Pour la société civile congolaise, comme internationale, cette limitation de l'accès aux réseaux sociaux est une nouvelle restriction des libertés dans un contexte de fermeture de l'espace politique observé depuis plus de deux ans. Pour le gouvernement, c'est une mesure temporaire pour maintenir l'ordre public après la diffusion d'images et de vidéos de cadavres qui ne seraient pas ceux des Congolais tués lundi lors des attaques attribuées à la secte Bundu dia Kongo.
Pour le ministre en charge des Nouvelles technologies, il s'agit d'une mesure d’urgence, une mesure conservatoire qui devrait être levée incessamment. Mais selon Emery Okundji, les comportements abusifs sur les réseaux sociaux (messages de haine, appels à la violence, photos détournées) se multiplient et cela mériterait une législation dont la RDC n'est pour le moment pas dotée.
Du côté des activistes comme des professionnels des médias numériques, on reconnaît qu'il y a bien quelques comportements qui mériteraient d'être réprimés. Mais la mesure imposée par le gouvernement est indiscriminée et punit tous les utilisateurs. Elle est donc liberticide.
L'explication du ministre ne satisfait pas des ONG comme Amnesty. Pour le chercheur Jean-Mobert Nsenga, « derrière l'argument de l'ordre public » se cache un dessein plus inavoué : celui de réduire encore l'espace démocratique dans un pays où il est devenu quasi impossible de manifester.
Pour l'Association congolaise des médias en ligne, qui a protesté contre cette mesure, on ne peut pas nier qu'il y ait une corrélation entre la fermeture de l'espace politique, la polarisation de l'espace médiatique classique (TV, radios, journaux) et l'appétit des Congolais pour les réseaux sociaux.
Des restrictions loin d'être inédites
Ce n'est pas la première fois que les réseaux sociaux sont coupés depuis le début de la contestation du maintien au pouvoir de Joseph Kabila. Toujours en période de contestation. Cela correspond à la période de multiplication des mouvements citoyens très branchés sur ces réseaux pour leur communication ; des lanceurs d'alerte, anonymes ou non, qui diffusent des documents confidentiels, vidéos et images d'exactions ; et des médias en ligne qui offrent plus de débouchés pour toutes ces informations.

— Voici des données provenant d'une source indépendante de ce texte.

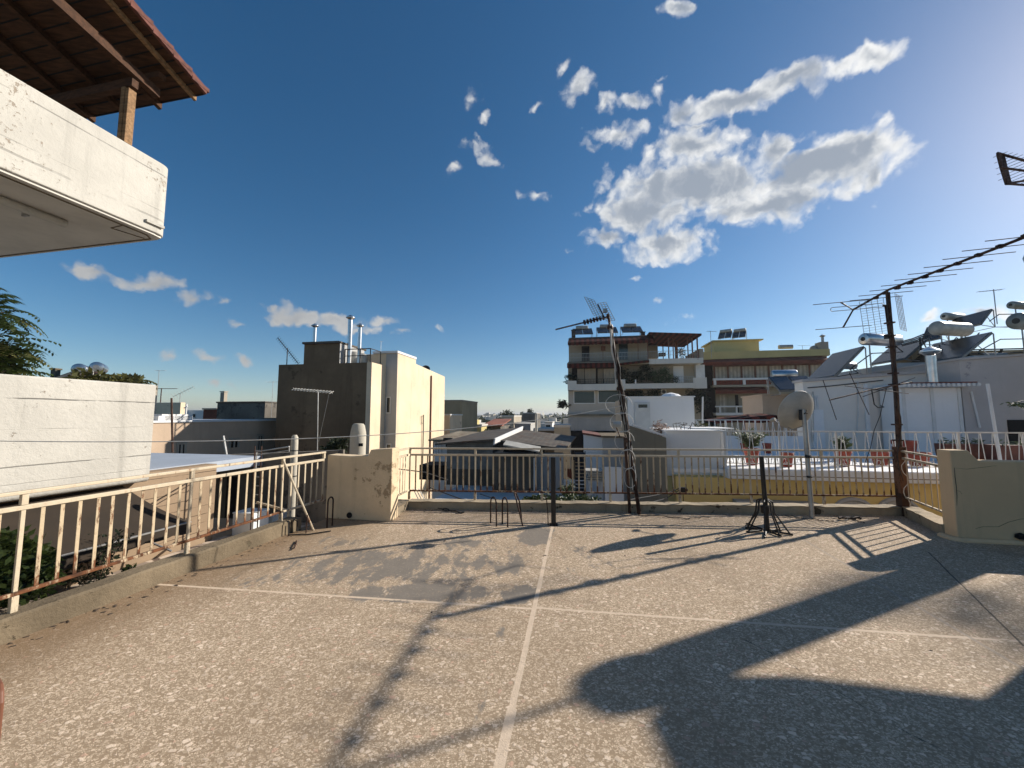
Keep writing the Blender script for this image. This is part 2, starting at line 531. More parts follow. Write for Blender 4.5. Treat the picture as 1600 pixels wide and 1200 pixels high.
M_['pinkish'] = plaster('pinkish_render', (.52, .39, .28), .14, None, 0, .2, .5)
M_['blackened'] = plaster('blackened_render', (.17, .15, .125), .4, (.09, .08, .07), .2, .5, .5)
M_['olive'] = plaster('olive_concrete', (.22, .20, .155), .2, None, 0, .5, .8)
M_['ochre'] = plaster('ochre_wall', (.72, .53, .20), .1, None, 0, .08, .8)
M_['white'] = plaster('white_wall', (.76, .755, .74), .06, None, 0, .07, .6)
M_['white_roof'] = flat('white_roof_coating', (.82, .81, .79), .7, var=.12, scale=1.5)
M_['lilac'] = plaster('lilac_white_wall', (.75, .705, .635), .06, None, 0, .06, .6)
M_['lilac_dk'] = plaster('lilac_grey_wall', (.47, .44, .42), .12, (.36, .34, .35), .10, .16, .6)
M_['cream'] = plaster('cream_wall', (.37, .325, .25), .1, None, 0, .2, .4)
M_['yellow'] = plaster('yellow_wall', (.58, .47, .21), .1, None, 0, .15, .4)
M_['beige'] = plaster('beige_wall', (.40, .345, .27), .12, None, 0, .2, .5)
M_['rail'] = rusty('cream_rail_paint', (.62, .52, .37), (.20, .075, .025), .06, .10)
M_['rail_rusty'] = rusty('rusting_rail_paint', (.58, .46, .30), (.17, .062, .022), .12, .18)
M_['rust'] = rusty('rusted_steel', (.085, .040, .024), (.05, .022, .014), .2, .2)
M_['rust_post'] = rusty('rusted_post', (.15, .060, .026), (.06, .026, .014), .15, .2)
M_['black'] = flat('black_steel', (.018, .015, .013), .5, .2, .4, 20)
M_['cable'] = flat('black_cable', (.015, .014, .013), .6, 0, .3, 10)
M_['cable_w'] = flat('white_cable', (.62, .60, .55), .6, 0, .2, 10)
M_['silver'] = flat('bare_aluminium', (.62, .62, .62), .32, 1.0, .15, 6)
M_['galv'] = flat('galvanised_steel', (.42, .41, .39), .45, .7, .25, 6)
M_['tank'] = flat('pale_tank_metal', (.44, .42, .37), .5, .2, .25, 3)
M_['tank_g'] = flat('grey_green_tank', (.22, .23, .21), .45, .3, .25, 3)
M_['panel'] = flat('solar_glass', (.016, .018, .022), .25, 0, .3, 2)
M_['panel_back'] = flat('grey_panel_back', (.16, .165, .16), .55, .3, .3, 2)
M_['glass'] = flat('dark_window_glass', (.012, .016, .018), .12, 0, .3, 1, spec=.6)
M_['glass_gr'] = flat('green_grey_glazing', (.03, .045, .045), .15, 0, .2, .5, spec=.6)
M_['frame_w'] = flat('white_joinery', (.62, .62, .60), .5, 0, .1)
M_['frame_b'] = flat('brown_joinery', (.16, .06, .03), .6, 0, .2)
M_['curtain'] = striped('pleated_curtain', (.42, .37, .30), (.58, .52, .43), .4, R(10))
M_['wood'] = wood('weathered_timber', (.30, .175, .085), 0, R(-80))
M_['wood_dk'] = wood('dark_stained_boards', (.080, .036, .017), 0, R(10))
M_['tile'] = flat('clay_tile', (.15, .050, .034), .85, 0, .5, 9, bump=.3)
M_['awn_taupe'] = flat('taupe_canvas', (.030, .019, .010), .9, 0, .3, 2)
M_['awn_red'] = striped('red_striped_canvas', (.11, .026, .02), (.03, .011, .010), .55, R(10))
M_['awn_brick'] = flat('brick_red_canvas', (.17, .040, .020), .9, 0, .3, 1.5)
M_['terracotta'] = flat('terracotta', (.27, .052, .030), .8, 0, .3, 6)
M_['planter'] = flat('dark_planter', (.13, .045, .030), .8, 0, .3, 4)
M_['soil'] = flat('dry_soil', (.075, .052, .034), .95, 0, .3, 20)
M_['dish'] = flat('dish_paint', (.47, .445, .39), .55, .1, .18, 4)
M_['leaf'] = leaves('dark_leaf', (.040, .060, .014))
M_['leaf_y'] = leaves('olive_leaf', (.085, .085, .024))
M_['leaf_ol'] = leaves('oleander_leaf', (.10, .13, .06), .3)
M_['leaf_dk'] = leaves('deep_green_leaf', (.030, .040, .018))  # darkest green of the leaf colours
M_['dry'] = leaves('dry_stems', (.20, .10, .05))
M_['bark'] = flat('bark', (.10, .075, .05), .95, 0, .4, 8, bump=.5)
M_['pipe'] = plaster('cement_pipe', (.50, .455, .37), .12, None, 0, .25, 2, bump=.2)
M_['band'] = plaster('pale_balcony_band', (.66, .64, .59), .08, None, 0, .2, .6)
M_['sheet_tan'] = corrugated('tan_corrugated_sheet', (.26, .215, .15), .18, 0, R(10), (.16, .10, .06), .12)
M_['roof_bl'] = flat('shade_tinted_roof', (.36, .40, .46), .6, 0, .1, 1.2)  # blue of the white roof's shade put into its base colour
M_['beige_l'] = plaster('pale_beige_front', (.52, .48, .42), .08, None, 0, .15, .5)
M_['sheet_br'] = corrugated('brown_corrugated_sheet', (.105, .088, .068), .18, 0, R(10), (.09, .05, .03), .12)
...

La première restriction emblématique, c'était en janvier 2015, déjà autour de l'organisation des élections. Un projet de révision de la loi électorale avait provoqué des manifestations à Kinshasa d'une ampleur inattendue. Le premier jour, des images, des vidéos de la contestation envahissent les réseaux sociaux. Et dès le deuxième jour, black-out : internet, SMS coupés. En 48 heures, internet avait été rétabli vu le manque à gagner pour l'économie du pays, mais les réseaux sociaux étaient restés coupés pendant plusieurs semaines. Phénomène que l'on a revu avant la fin du deuxième et dernier mandat du président Kabila en décembre 2016. Toujours au nom de risques de troubles à l'ordre public.
Ce que professionnels et activistes constatent, c'est qu'il y a de plus en plus de lanceurs d'alertes, prêts à photographier des documents ou filmer des exactions et qui le font aussi grâce à l'anonymat tout relatif qu'offrent les réseaux sociaux. Y compris depuis les villages le plus reculés, notamment dans l'est du pays mieux connecté. Dans les manifestations de ces derniers mois, il n'y a pas que des journalistes qui ont été arrêtés avec leurs caméras, mais aussi des civils munis de téléphones portables.
L'accès à internet en forte hausse
Officiellement, 3,8% de la population congolaise a accès aux réseaux sociaux, selon des chiffres datant de juillet 2015. Ce qui représente quand même plusieurs millions de personnes, pour l'essentiel en milieu urbain. Selon un sondage très récent de l'institut Target, sur près de 1 000 personnes interrogées, 40% avaient décidé de s'équiper d'un smartphone. Il existe des modèles très peu chers à 15 ou 30 dollars. Et des forfaits internet spécifiques mis en place par les opérateurs pour attirer les petits revenus. Des forfaits exclusivement Whatsapp et Facebook, par exemple. Il y a même de nouveaux métiers qui se créent comme celui d'installer des applications comme Twitter ou même les VPN qui permettent de contourner la censure.
Car si encore trop peu de Congolais sont connectés à internet, notamment dans les campagnes, le taux de pénétration de la téléphonie mobile a été multiplié par trois ces sept dernières années pour concerner plus de la moitié de la population désormais. C'est encore surtout dans les villes, beaucoup plus à l'est qu'à l'ouest du pays, mais le marché a littéralement explosé, malgré la faiblesse des revenus par habitant. Huit Congolais sur dix vivent sous le seuil de pauvreté absolue, selon le PNUD. Mais parvenir à communiquer fait partie des priorités pour la population.